A partir da apresentação da primeira proposta divorcista no Parlamento brasileiro, em 1893, o Brasil assistiu a várias mudanças na legislação sobre o assunto. Só que elas não acompanham as transformações da sociedade no país, que registra aumento no número de divórcios, dizem advogados. Segundo especialistas, a realidade começou a mudar na última quarta-feira, quando o Senado aprovou a chamada PEC (Proposta de Emenda à Constituição) do divórcio direto. Apesar dos elogios, surge agora a dúvida de como a medida vai funcionar na prática.
A nova regra, que deverá entrar em vigor na próxima quarta-feira, diz que o pedido de divórcio poderá ser imediato, feito assim que o casal decidir pelo término do casamento. A regra em vigor determina que o pedido de divórcio deve acontecer após um ano da separação formal ou após dois anos da separação de fato (quando o casal deixa de viver junto).
A PEC tira da Constituição o termo "separação'', mudança que, apesar de sutil, deve provocar questionamento e dúvida entre advogados e juízes. Uma delas é se a separação hoje um mecanismo intermediário no fim do casamento realmente acaba.
A professora de direito na FGV-SP Regina Beatriz Tavares da Silva defende que a separação ou pelo menos seus efeitos deve ser mantida. Isso, diz ela, para possibilitar que a discussão de quem tem culpa pelo fim do casamento permaneça. A definição de quem é culpado ocorre, hoje, apenas durante a separação não existe no divórcio. A culpa pode vir de situações como adultério e violência física.
Para o Instituto Brasileiro de Direito de Família (Ibdfam), idealizador da PEC, é o fim da separação. "Quem vai optar pela separação se é possível um caminho mais curto?'', questiona a juíza Daniela Ferreira, da 1.ª Vara da Família do Rio.
Vantagens
O processo será mais rápido, mais barato (50%) e com menos desgaste emocional com a nova regra, dizem os profissionais consultados pela reportagem. "Isso coloca o Brasil em uma legislação contemporânea do Direito de Família", afirma Eroulths Cortiano Junior, professor de Direito Civil da Universidade Federal do Paraná.

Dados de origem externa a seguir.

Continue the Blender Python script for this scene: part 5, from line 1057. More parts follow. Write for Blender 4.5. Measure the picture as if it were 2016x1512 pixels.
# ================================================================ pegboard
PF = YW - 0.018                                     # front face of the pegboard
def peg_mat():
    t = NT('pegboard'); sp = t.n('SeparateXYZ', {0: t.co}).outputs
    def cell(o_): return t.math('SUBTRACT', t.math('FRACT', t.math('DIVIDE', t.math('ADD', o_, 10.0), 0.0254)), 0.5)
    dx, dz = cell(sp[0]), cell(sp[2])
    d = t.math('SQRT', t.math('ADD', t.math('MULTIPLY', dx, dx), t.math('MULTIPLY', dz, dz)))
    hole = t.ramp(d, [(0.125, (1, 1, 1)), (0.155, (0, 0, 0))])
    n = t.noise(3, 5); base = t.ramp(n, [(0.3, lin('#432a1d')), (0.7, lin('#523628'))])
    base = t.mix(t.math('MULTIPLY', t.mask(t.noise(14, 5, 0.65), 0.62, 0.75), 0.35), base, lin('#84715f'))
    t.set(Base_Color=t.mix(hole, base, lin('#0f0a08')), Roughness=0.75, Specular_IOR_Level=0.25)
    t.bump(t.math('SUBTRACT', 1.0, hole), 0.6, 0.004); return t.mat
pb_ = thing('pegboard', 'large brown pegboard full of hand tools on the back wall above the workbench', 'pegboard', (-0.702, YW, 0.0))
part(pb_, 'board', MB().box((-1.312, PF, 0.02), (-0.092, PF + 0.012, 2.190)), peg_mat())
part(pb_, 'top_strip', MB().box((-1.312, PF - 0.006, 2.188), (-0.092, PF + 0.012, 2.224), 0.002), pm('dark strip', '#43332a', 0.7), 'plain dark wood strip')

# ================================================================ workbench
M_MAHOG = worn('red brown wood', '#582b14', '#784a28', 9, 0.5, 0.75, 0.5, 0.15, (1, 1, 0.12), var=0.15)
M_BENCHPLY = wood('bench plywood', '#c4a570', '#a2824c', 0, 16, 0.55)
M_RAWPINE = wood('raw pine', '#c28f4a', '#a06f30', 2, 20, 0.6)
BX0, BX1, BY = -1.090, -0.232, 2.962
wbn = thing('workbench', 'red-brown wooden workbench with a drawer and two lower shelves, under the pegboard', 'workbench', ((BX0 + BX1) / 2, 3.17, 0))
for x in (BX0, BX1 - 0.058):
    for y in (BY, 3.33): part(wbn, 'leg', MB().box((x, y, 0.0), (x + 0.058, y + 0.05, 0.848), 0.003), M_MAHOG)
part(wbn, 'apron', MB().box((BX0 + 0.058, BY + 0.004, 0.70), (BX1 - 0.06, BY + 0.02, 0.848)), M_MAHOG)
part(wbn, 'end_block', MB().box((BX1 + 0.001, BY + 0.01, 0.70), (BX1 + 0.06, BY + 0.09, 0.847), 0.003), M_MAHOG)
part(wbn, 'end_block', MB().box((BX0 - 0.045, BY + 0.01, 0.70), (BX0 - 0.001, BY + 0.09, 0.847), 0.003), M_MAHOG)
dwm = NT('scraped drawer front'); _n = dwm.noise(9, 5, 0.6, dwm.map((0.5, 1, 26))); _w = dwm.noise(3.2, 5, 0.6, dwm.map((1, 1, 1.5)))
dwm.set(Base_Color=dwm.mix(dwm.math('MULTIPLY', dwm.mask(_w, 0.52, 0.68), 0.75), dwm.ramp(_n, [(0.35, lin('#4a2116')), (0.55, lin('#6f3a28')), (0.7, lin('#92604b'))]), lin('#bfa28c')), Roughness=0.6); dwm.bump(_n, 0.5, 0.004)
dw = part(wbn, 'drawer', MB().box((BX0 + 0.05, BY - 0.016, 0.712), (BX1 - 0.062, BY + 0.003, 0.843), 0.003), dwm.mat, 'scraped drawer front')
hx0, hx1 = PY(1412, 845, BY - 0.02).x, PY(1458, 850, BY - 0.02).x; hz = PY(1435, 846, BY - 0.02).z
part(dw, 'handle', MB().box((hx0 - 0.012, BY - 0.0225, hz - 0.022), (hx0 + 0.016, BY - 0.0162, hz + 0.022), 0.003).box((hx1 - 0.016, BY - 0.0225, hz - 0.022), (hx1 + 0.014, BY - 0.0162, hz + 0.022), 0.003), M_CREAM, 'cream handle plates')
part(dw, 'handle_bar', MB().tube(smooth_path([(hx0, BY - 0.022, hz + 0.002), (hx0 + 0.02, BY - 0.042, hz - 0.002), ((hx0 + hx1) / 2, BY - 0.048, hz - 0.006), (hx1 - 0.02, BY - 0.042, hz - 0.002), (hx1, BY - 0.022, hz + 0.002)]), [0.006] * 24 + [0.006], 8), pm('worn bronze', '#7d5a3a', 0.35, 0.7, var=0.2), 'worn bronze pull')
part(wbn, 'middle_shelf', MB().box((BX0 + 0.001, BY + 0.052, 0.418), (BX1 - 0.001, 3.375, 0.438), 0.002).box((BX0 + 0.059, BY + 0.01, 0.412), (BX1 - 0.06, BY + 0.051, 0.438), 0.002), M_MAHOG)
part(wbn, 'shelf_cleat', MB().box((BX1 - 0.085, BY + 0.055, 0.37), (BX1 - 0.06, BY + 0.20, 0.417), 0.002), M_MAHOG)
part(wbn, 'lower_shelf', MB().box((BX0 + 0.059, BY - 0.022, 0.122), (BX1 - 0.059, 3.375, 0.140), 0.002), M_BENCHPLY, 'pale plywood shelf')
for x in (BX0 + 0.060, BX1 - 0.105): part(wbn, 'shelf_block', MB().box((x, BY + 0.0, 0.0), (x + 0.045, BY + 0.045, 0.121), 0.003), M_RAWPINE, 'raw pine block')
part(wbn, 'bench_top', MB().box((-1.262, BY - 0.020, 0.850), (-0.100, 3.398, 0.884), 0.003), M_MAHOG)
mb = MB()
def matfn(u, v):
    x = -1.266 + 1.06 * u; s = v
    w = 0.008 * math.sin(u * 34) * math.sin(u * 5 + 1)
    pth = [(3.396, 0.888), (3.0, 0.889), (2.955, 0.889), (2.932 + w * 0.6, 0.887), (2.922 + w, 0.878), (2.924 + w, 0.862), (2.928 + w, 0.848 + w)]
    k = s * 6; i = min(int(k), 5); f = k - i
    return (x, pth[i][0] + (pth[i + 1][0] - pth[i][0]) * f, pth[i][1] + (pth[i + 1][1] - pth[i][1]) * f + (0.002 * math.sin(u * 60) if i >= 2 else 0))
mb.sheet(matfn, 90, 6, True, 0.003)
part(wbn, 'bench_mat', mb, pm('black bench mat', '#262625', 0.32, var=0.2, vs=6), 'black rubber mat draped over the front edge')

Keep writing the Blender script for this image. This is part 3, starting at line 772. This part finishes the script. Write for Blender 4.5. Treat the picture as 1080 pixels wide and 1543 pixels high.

Os últimos números do Instituto Brasileiro de Geografia e Estatística (IBGE) mostram que em 2008 foram feitos 188.090 divórcios, uma taxa recorde de 1,5 a cada mil pessoas, a maior dos últimos dez anos.
A professora de Direito de Família na Pontifícia Universidade Católica do Paraná Jimena Aranda Oliva classifica a nova lei de "libertadora". Ela avalia que os dois anos que o casal aguarda pelo divórcio são um período de aprisionamento. Na grande maioria dos casos de separação os relacionamentos não são reatados, observa.
O número de processos no Judiciário deve diminuir em 20%, estima a presidente do Ibdfam no Paraná, Adriana Antunes Maciel Aranha Hapner. "As ações de conversão [de separação em divórcio] deixarão de existir e vai desafogar o Judiciário."
Polêmica no meio religioso
A emenda aprovada no Senado é contestada por líderes religiosos, que temem o crescimento dos divórcios. O senador Marcelo Crivella (PRB-RJ) é um dos críticos. "Nos países em que isso foi adotado, houve banalização. Há pessoas que casam e descasam em poucas semanas." Quando chegou ao Senado, a proposta ficou na mira de parlamentares ligados à Igreja Católica, chegando a estacionar um mês devido a esse lobby. A Conferência Nacional dos Bispos do Brasil (CNBB) defendeu, durante a tramitação da proposta, que fosse mantido um prazo de seis meses até o pedido de divórcio, o que foi chamado de "prazo de reflexão".